Say you’re in Colorado, with 9 electoral votes. In a winner-take-all system both candidates hit the streets in Colorado for those electoral votes. In a proportional system they split approximately 5-4, and with a gain of a single electoral vote no candidate is going to go to the trouble and expense canvassing the state for votes.

You might think that’s a good thing, but a lot of people do not.

Other way around in New York, and federally. The return on tax dollars decreases almost directly with degree of urbanization. The more people you have, the less money you get back out of tax dollars. Upstate New York gets around $1.35 for every dollar it gives in taxes, while New York City gets closer to $0.65.

The Obama campaign sure seems to be going to a lot of trouble to canvas Omaha, Nebraska, certainly more than they would spend on Nebraska were it not for the state’s vote-splitting.

I’m happy for my state to be irrelevant. What I want is for my individual vote to be relevant, regardless of how my fellow in-staters vote.

What benefit is it to me that a candidate “hit the streets” or “canvasses” in my state?

Furthermore, if we were to reform the presidential election system by amendment to the Constitution, the only logical reform would be a pure popular vote. We can just ignore the damn states and base the election on the actual individual votes of the people.
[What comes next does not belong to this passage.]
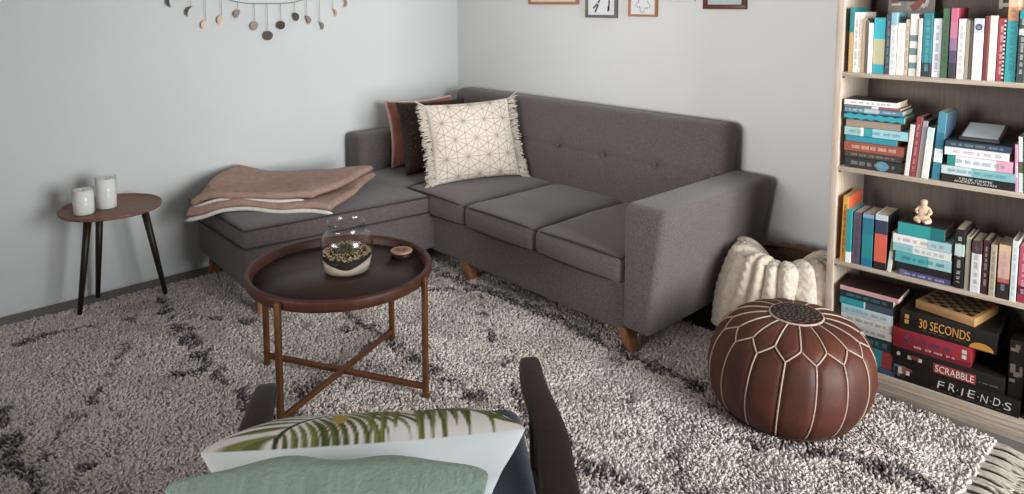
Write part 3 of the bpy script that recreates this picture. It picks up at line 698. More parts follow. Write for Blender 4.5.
for k in range(NP):
    ph = PH0 + k * dphi; bm = bmesh.new()
    tube(bm, [pt(S_MED + (S_HI - S_MED) * t / 8, ph, .0-.0032) for t in range(9)], .0029, seg=6)
    tube(bm, [pt(S_HI + (S_LO - S_HI) * t / 6, ph + dphi * .5 * t / 6, .0-.0032) for t in range(7)] + [pt(S_LO + (S_HI - S_LO) * t / 6, ph + dphi * (.5 + .5 * t / 6), .0-.0032) for t in range(1, 7)], .0029, seg=6)
    tube(bm, [pt(S_LO + (S_BOT - S_LO) * t / 14, ph + dphi * .5, .0-.0032) for t in range(15)], .0029, seg=6); obj('stitched_seam', bm, stm, pf)
bm = bmesh.new(); tube(bm, [pt(S_MED, 2 * math.pi * k / 64, -.002) for k in range(64)], .0042, seg=6, closed=True); obj('stitched_ring', bm, stm, pf)
bm = bmesh.new(); tube(bm, [pt(S_BOT, 2 * math.pi * k / 64, .0) for k in range(64)], .003, seg=6, closed=True); obj('base_seam', bm, mat('dark_thread', '33190f', rough=.7), pf)
n = 90; rr = np.linspace(0, 1, 26); aa = np.linspace(0, 2 * np.pi, 121)[:-1]; RR, AA = np.meshgrid(rr, aa, indexing='ij')
q = np.stack([RR * np.cos(AA), RR * np.sin(AA)], -1).reshape(-1, 2); k = (np.sin(AA * 12) * np.sin(RR * 22) > .15).ravel() & (RR.ravel() < .94) & (RR.ravel() > .1) & (vnoise(q * 3 + 9, 6, 4) > .3)
col = np.where(k[:, None], L3('6f5b4e'), L3('241512')); i, j = np.meshgrid(np.arange(25), np.arange(120), indexing='ij'); a = (i * 120 + j).ravel(); b = (i * 120 + (j + 1) % 120).ravel()
Vm = np.array([pt(max(1e-4, r * (S_MED - .003)), ph, .0022) for r, ph in zip(RR.ravel(), AA.ravel())])
npmesh('medallion', Vm, np.c_[a, a + 120, b + 120, b], painted('embroidery', rough=.7, bump=.3, bscale=250), parent=pf, col=col)

# ---------------------------------------------------------------- basket with knitted blanket
BC = Vector((2.80, 1.335, .003)); bk = thing('wicker_basket', 'brown wicker basket between the sofa arm and the bookcase', 'basket', BC)
bm = bmesh.new(); RB = .185; HB = .375
P_ = [(0, .004), (RB * .8, .004), (RB * .86, .012), (RB * .95, .12), (RB, .24), (RB * .99, HB - .02)]
lathe(bm, [(r, z) for r, z in P_] + [(RB * .99, HB), (RB * .94, HB), (RB * .94, .24), (RB * .89, .12), (RB * .8, .02), (0, .016)], 72)
wick = mat('wicker', '6a4a33', hex2='4b3222', rough=.75, vscale=60, bump=.8, bscale=90, stretch=(1, 1, 2.2)); obj('basket_body', bm, wick, bk)
for z, r, rad in ((HB + .002, RB * .965, .013),) + tuple((.02 + .017 * i, RB * (.86 + .14 * min(1, (.02 + .017 * i) / .24)), .0062) for i in range(20)):
    bm = bmesh.new(); tube(bm, [(r * math.cos(2 * math.pi * k / 72), r * math.sin(2 * math.pi * k / 72), z + .003 * math.sin(k * math.pi / 2)) for k in range(72)], rad, seg=6, closed=True); obj('rim' if rad > .01 else 'woven_row', bm, wick, bk)
knit = mat('knit_wool', 'b3a595', hex2='c8bbac', rough=.95, vscale=40, bump=.7, bscale=120, sheen=.3, spec=.1)
NU, NV_ = 300, 130; pc_ = R(-150); V = []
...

But the compromise did give equal representation: of the people in the lower house and of the states in the upper house. Remember, the Constitution is an agreement among the states as much as among the people.

And it was an issue of large vs small states, not one of slave vs free. The votes for the compromise:

Connecticut, for, free, 5 representatives in the lower house,
New Jersey, for, free, 4,
Delaware, for, slave, 1,
Maryland, for, slave, 6,
North Carolina, for, slave, 5,

Pennsylvania, against, free, 8,
Virginia, against, slave, 10,
South Carolina, against, slave, 5,
Georgia, against, slave, 3,

Massachusetts, split, free, 8,
New York, not present, free, 6,
Rhode Island, not present, free, 1,
New Hampshire, not present, free, 3.

That’s not much of pattern for slave (3-3) vs free (2-1). But looks at the mean representation, 4.2-6.5, for to against.

In the next century, the slave states certainly used equal representation in the Senate to protect their slave holding, but that does not change how the compromise was originally forged.

Another problem is that there has never been a test of “faithless elector” laws.

No, so far as I know, that hasn’t been a problem in the four states that have adopted this to date. The bigger problem is that the EC confers a slight advantage upon Republicans, who are thus unwilling to support its effective abolition.